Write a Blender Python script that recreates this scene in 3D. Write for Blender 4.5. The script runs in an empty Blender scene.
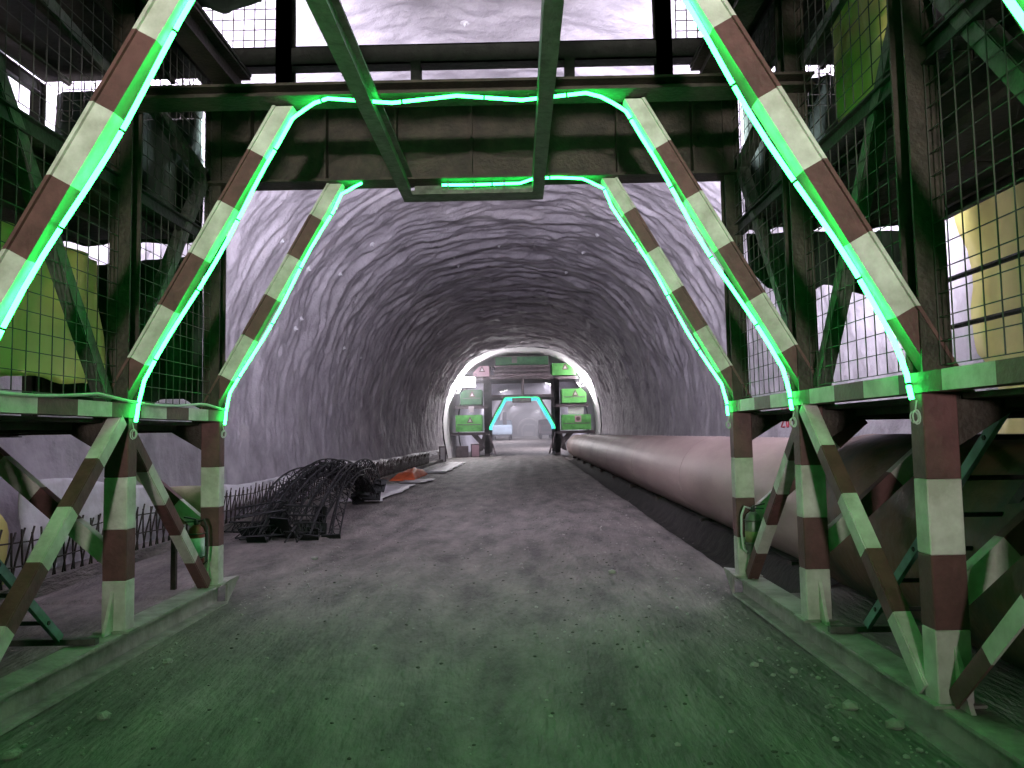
import bpy, math, random
import numpy as np
from mathutils import Vector, Matrix

random.seed(7)
RNG = np.random.RandomState(11)
S = bpy.context.scene
COL = S.collection

# ------------------------------------------------------------------ camera
cam_d = bpy.data.cameras.new('camera')
cam_d.sensor_width = 36.0
cam_d.lens = 738.03 / 1024 * 36.0
cam_d.clip_start = 0.05
cam_d.clip_end = 600
cam = bpy.data.objects.new('camera', cam_d)
COL.objects.link(cam)
_M = (Matrix.Rotation(0.0073, 4, 'Z') @ Matrix.Rotation(0.0675, 4, 'X') @ Matrix.Rotation(math.pi / 2, 4, 'X')
      @ Matrix.Rotation(-0.0183, 4, 'Z'))
_M.translation = Vector((0.414, 0, 1.626))
cam.matrix_world = _M
S.camera = cam

# ------------------------------------------------------------------ world, exposure
w = bpy.data.worlds.new('world')
S.world = w
w.use_nodes = True
w.node_tree.nodes['Background'].inputs[0].default_value = (0.5, 0.5, 0.56, 1)
w.node_tree.nodes['Background'].inputs[1].default_value = 0.02
S.view_settings.view_transform = 'Standard'
S.view_settings.look = 'None'
S.view_settings.gamma = 1
S.view_settings.use_curve_mapping = False
S.view_settings.exposure = 0.0

# lamp powers (the fixtures that carry them are built further down)
LILAC = (0.92, 0.87, 1.06)
P_FRONT = 760      # work lamps on the forward end of the gantry
P_BACK = 270       # lamp hung behind the camera
P_FLANK = 75     # work lamps at the outer corners of the forward end
P_FAR = 7000       # floodlight by the far gantry
LED_GREEN = (0.020, 1.0, 0.11)
LED_TEAL = (0.12, 0.85, 1.0)
LED_STRENGTH = 32.0

# ------------------------------------------------------------------ helpers
def tag(o, label=None, cat=None, group=None, kind=None):
    if label: o['label'] = label
    if cat: o['category'] = cat
    if group: o['group'] = group
    if kind: o['kind'] = kind
    return o

def empty(name, loc=(0, 0, 0), label=None, cat=None, group=None):
    o = bpy.data.objects.new(name, None)
    o.location = loc
    o.empty_display_size = 0.2
    COL.objects.link(o)
    return tag(o, label, cat, group)

def wloc(o):
    v = Vector((0, 0, 0))
    while o is not None:
        v += o.location
        o = o.parent
    return v

def V(*a): return Vector(a)

class MB:
    def __init__(s): s.v = []; s.f = []; s.m = []
    def quad8(s, p, m=0):
        b = len(s.v); s.v += [tuple(q) for q in p]
        for f in ((0, 3, 2, 1), (4, 5, 6, 7), (0, 1, 5, 4), (1, 2, 6, 5), (2, 3, 7, 6), (3, 0, 4, 7)):
            s.f.append(tuple(b + i for i in f)); s.m.append(m)
        return s
    def box(s, x0, x1, y0, y1, z0, z1, m=0):
        return s.quad8([(x0, y0, z0), (x1, y0, z0), (x1, y1, z0), (x0, y1, z0), (x0, y0, z1), (x1, y0, z1), (x1, y1, z1), (x0, y1, z1)], m)
    def bar(s, p, q, a, b, side=(1, 0, 0), m=0):
        """box from p to q; a = size along 'side', b = size across"""
        p, q = Vector(p), Vector(q); d = (q - p).normalized(); u = Vector(side)
        u = (u - d * u.dot(d)).normalized(); n = d.cross(u)
        u *= a / 2; n *= b / 2
        return s.quad8([p - u - n, p + u - n, p + u + n, p - u + n, q - u - n, q + u - n, q + u + n, q - u + n], m)
    def prism(s, poly, off, m=0):
        n = len(poly); b = len(s.v); off = Vector(off)
        s.v += [tuple(Vector(p)) for p in poly] + [tuple(Vector(p) + off) for p in poly]
        s.f.append(tuple(b + i for i in range(n))[::-1]); s.m.append(m)
        s.f.append(tuple(b + n + i for i in range(n))); s.m.append(m)
        for i in range(n):
            j = (i + 1) % n
            s.f.append((b + i, b + j, b + n + j, b + n + i)); s.m.append(m)
        return s
    def tube(s, path, r, n=6, m=0, closed=False, caps=True):
        P = [Vector(p) for p in path]; N = len(P); b = len(s.v); u = None
        for i in range(N):
            if closed: d = P[(i + 1) % N] - P[i - 1]
            else: d = P[min(i + 1, N - 1)] - P[max(i - 1, 0)]
            if d.length < 1e-9: d = V(0, 0, 1)
            d.normalize()
            if u is None:
                u = d.cross(V(0, 0, 1)) if abs(d.z) < .9 else d.cross(V(1, 0, 0))
            u = (u - d * u.dot(d))
            if u.length < 1e-6: u = d.orthogonal()
            u.normalize(); k = d.cross(u)
            rr = r[i] if isinstance(r, (list, tuple)) else r
            for j in range(n):
                a = 2 * math.pi * j / n
                s.v.append(tuple(P[i] + (u * math.cos(a) + k * math.sin(a)) * rr))
        for i in range(N if closed else N - 1):
            for j in range(n):
                a = b + i * n + j; c = b + i * n + (j + 1) % n; i2 = (i + 1) % N
                s.f.append((a, c, b + i2 * n + (j + 1) % n, b + i2 * n + j)); s.m.append(m)
        if caps and not closed:
            s.f.append(tuple(b + j for j in range(n))[::-1]); s.m.append(m)
            s.f.append(tuple(b + (N - 1) * n + j for j in range(n))); s.m.append(m)
        return s
    def ibeam(s, p, q, h, wdt, t=0.02, up=(0, 0, 1), m=0):
        """I section from p to q (centre of the section): height h along up, flange width wdt"""
        p, q, up = Vector(p), Vector(q), Vector(up); d = (q - p).normalized(); sd = d.cross(up).normalized()
        for k in (-1, 1):
            o = up * k * (h / 2 - t / 2)
            s.bar(p + o, q + o, wdt, t, sd, m)
        s.bar(p, q, t * .8, h - 2 * t, sd, m)
        return s
    def lathe(s, c, prof, n=14, axis='Z', m=0):
        b = len(s.v); c = Vector(c)
        for (r, h) in prof:
            for j in range(n):
                a = 2 * math.pi * j / n; x, y = r * math.cos(a), r * math.sin(a)
                s.v.append(tuple(c + (V(x, y, h) if axis == 'Z' else V(x, h, y) if axis == 'Y' else V(h, x, y))))
        for i in range(len(prof) - 1):
            for j in range(n):
                s.f.append((b + i * n + j, b + i * n + (j + 1) % n, b + (i + 1) * n + (j + 1) % n, b + (i + 1) * n + j)); s.m.append(m)
        s.f.append(tuple(b + j for j in range(n))[::-1]); s.m.append(m)
        k = len(prof) - 1
        s.f.append(tuple(b + k * n + j for j in range(n))); s.m.append(m)
        return s
    def build(s, name, mats, parent=None, smooth=False, bevel=0):
        if not isinstance(mats, (list, tuple)): mats = [mats]
        o0 = wloc(parent) if parent else V(0, 0, 0)
        me = bpy.data.meshes.new(name)
        me.from_pydata([(x - o0.x, y - o0.y, z - o0.z) for x, y, z in s.v], [], s.f)
        for mt in mats: me.materials.append(mt)
        if len(mats) > 1: me.polygons.foreach_set('material_index', s.m)
        if smooth: me.polygons.foreach_set('use_smooth', [True] * len(me.polygons))
        me.update()
        o = bpy.data.objects.new(name, me); COL.objects.link(o)
        if parent: o.parent = parent
        if bevel:
            md = o.modifiers.new('bevel', 'BEVEL'); md.width = bevel; md.segments = 1
        return o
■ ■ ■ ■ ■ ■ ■
#### Instructions to follow
Pictures in the data above should not be copied; transcribe everything else exactly.

#### Result of this task
Write a Blender Python script that recreates this scene in 3D. Write for Blender 4.5. The script runs in an empty Blender scene.
import bpy, math, random
import numpy as np
from mathutils import Vector, Matrix

random.seed(7)
RNG = np.random.RandomState(11)
S = bpy.context.scene
COL = S.collection

# ------------------------------------------------------------------ camera
cam_d = bpy.data.cameras.new('camera')
cam_d.sensor_width = 36.0
cam_d.lens = 738.03 / 1024 * 36.0
cam_d.clip_start = 0.05
cam_d.clip_end = 600
cam = bpy.data.objects.new('camera', cam_d)
COL.objects.link(cam)
_M = (Matrix.Rotation(0.0073, 4, 'Z') @ Matrix.Rotation(0.0675, 4, 'X') @ Matrix.Rotation(math.pi / 2, 4, 'X')
      @ Matrix.Rotation(-0.0183, 4, 'Z'))
_M.translation = Vector((0.414, 0, 1.626))
cam.matrix_world = _M
S.camera = cam

# ------------------------------------------------------------------ world, exposure
w = bpy.data.worlds.new('world')
S.world = w
w.use_nodes = True
w.node_tree.nodes['Background'].inputs[0].default_value = (0.5, 0.5, 0.56, 1)
w.node_tree.nodes['Background'].inputs[1].default_value = 0.02
S.view_settings.view_transform = 'Standard'
S.view_settings.look = 'None'
S.view_settings.gamma = 1
S.view_settings.use_curve_mapping = False
S.view_settings.exposure = 0.0

# lamp powers (the fixtures that carry them are built further down)
LILAC = (0.92, 0.87, 1.06)
P_FRONT = 760      # work lamps on the forward end of the gantry
P_BACK = 270       # lamp hung behind the camera
P_FLANK = 75     # work lamps at the outer corners of the forward end
P_FAR = 7000       # floodlight by the far gantry
LED_GREEN = (0.020, 1.0, 0.11)
LED_TEAL = (0.12, 0.85, 1.0)
LED_STRENGTH = 32.0

# ------------------------------------------------------------------ helpers
def tag(o, label=None, cat=None, group=None, kind=None):
    if label: o['label'] = label
    if cat: o['category'] = cat
    if group: o['group'] = group
    if kind: o['kind'] = kind
    return o

def empty(name, loc=(0, 0, 0), label=None, cat=None, group=None):
    o = bpy.data.objects.new(name, None)
    o.location = loc
    o.empty_display_size = 0.2
    COL.objects.link(o)
    return tag(o, label, cat, group)

def wloc(o):
    v = Vector((0, 0, 0))
    while o is not None:
        v += o.location
        o = o.parent
    return v

def V(*a): return Vector(a)

class MB:
    def __init__(s): s.v = []; s.f = []; s.m = []
    def quad8(s, p, m=0):
        b = len(s.v); s.v += [tuple(q) for q in p]
        for f in ((0, 3, 2, 1), (4, 5, 6, 7), (0, 1, 5, 4), (1, 2, 6, 5), (2, 3, 7, 6), (3, 0, 4, 7)):
            s.f.append(tuple(b + i for i in f)); s.m.append(m)
        return s
    def box(s, x0, x1, y0, y1, z0, z1, m=0):
        return s.quad8([(x0, y0, z0), (x1, y0, z0), (x1, y1, z0), (x0, y1, z0), (x0, y0, z1), (x1, y0, z1), (x1, y1, z1), (x0, y1, z1)], m)
    def bar(s, p, q, a, b, side=(1, 0, 0), m=0):
        """box from p to q; a = size along 'side', b = size across"""
        p, q = Vector(p), Vector(q); d = (q - p).normalized(); u = Vector(side)
        u = (u - d * u.dot(d)).normalized(); n = d.cross(u)
        u *= a / 2; n *= b / 2
        return s.quad8([p - u - n, p + u - n, p + u + n, p - u + n, q - u - n, q + u - n, q + u + n, q - u + n], m)
    def prism(s, poly, off, m=0):
        n = len(poly); b = len(s.v); off = Vector(off)
        s.v += [tuple(Vector(p)) for p in poly] + [tuple(Vector(p) + off) for p in poly]
        s.f.append(tuple(b + i for i in range(n))[::-1]); s.m.append(m)
        s.f.append(tuple(b + n + i for i in range(n))); s.m.append(m)
        for i in range(n):
            j = (i + 1) % n
            s.f.append((b + i, b + j, b + n + j, b + n + i)); s.m.append(m)
        return s
    def tube(s, path, r, n=6, m=0, closed=False, caps=True):
        P = [Vector(p) for p in path]; N = len(P); b = len(s.v); u = None
        for i in range(N):
            if closed: d = P[(i + 1) % N] - P[i - 1]
            else: d = P[min(i + 1, N - 1)] - P[max(i - 1, 0)]
            if d.length < 1e-9: d = V(0, 0, 1)
            d.normalize()
            if u is None:
                u = d.cross(V(0, 0, 1)) if abs(d.z) < .9 else d.cross(V(1, 0, 0))
            u = (u - d * u.dot(d))
            if u.length < 1e-6: u = d.orthogonal()
            u.normalize(); k = d.cross(u)
            rr = r[i] if isinstance(r, (list, tuple)) else r
            for j in range(n):
                a = 2 * math.pi * j / n
                s.v.append(tuple(P[i] + (u * math.cos(a) + k * math.sin(a)) * rr))
        for i in range(N if closed else N - 1):
            for j in range(n):
                a = b + i * n + j; c = b + i * n + (j + 1) % n; i2 = (i + 1) % N
                s.f.append((a, c, b + i2 * n + (j + 1) % n, b + i2 * n + j)); s.m.append(m)
        if caps and not closed:
            s.f.append(tuple(b + j for j in range(n))[::-1]); s.m.append(m)
            s.f.append(tuple(b + (N - 1) * n + j for j in range(n))); s.m.append(m)
        return s
    def ibeam(s, p, q, h, wdt, t=0.02, up=(0, 0, 1), m=0):
        """I section from p to q (centre of the section): height h along up, flange width wdt"""
        p, q, up = Vector(p), Vector(q), Vector(up); d = (q - p).normalized(); sd = d.cross(up).normalized()
        for k in (-1, 1):
            o = up * k * (h / 2 - t / 2)
            s.bar(p + o, q + o, wdt, t, sd, m)
        s.bar(p, q, t * .8, h - 2 * t, sd, m)
        return s
    def lathe(s, c, prof, n=14, axis='Z', m=0):
        b = len(s.v); c = Vector(c)
        for (r, h) in prof:
            for j in range(n):
                a = 2 * math.pi * j / n; x, y = r * math.cos(a), r * math.sin(a)
                s.v.append(tuple(c + (V(x, y, h) if axis == 'Z' else V(x, h, y) if axis == 'Y' else V(h, x, y))))
        for i in range(len(prof) - 1):
            for j in range(n):
                s.f.append((b + i * n + j, b + i * n + (j + 1) % n, b + (i + 1) * n + (j + 1) % n, b + (i + 1) * n + j)); s.m.append(m)
        s.f.append(tuple(b + j for j in range(n))[::-1]); s.m.append(m)
        k = len(prof) - 1
        s.f.append(tuple(b + k * n + j for j in range(n))); s.m.append(m)
        return s
    def build(s, name, mats, parent=None, smooth=False, bevel=0):
        if not isinstance(mats, (list, tuple)): mats = [mats]
        o0 = wloc(parent) if parent else V(0, 0, 0)
        me = bpy.data.meshes.new(name)
        me.from_pydata([(x - o0.x, y - o0.y, z - o0.z) for x, y, z in s.v], [], s.f)
        for mt in mats: me.materials.append(mt)
        if len(mats) > 1: me.polygons.foreach_set('material_index', s.m)
        if smooth: me.polygons.foreach_set('use_smooth', [True] * len(me.polygons))
        me.update()
        o = bpy.data.objects.new(name, me); COL.objects.link(o)
        if parent: o.parent = parent
        if bevel:
            md = o.modifiers.new('bevel', 'BEVEL'); md.width = bevel; md.segments = 1
        return o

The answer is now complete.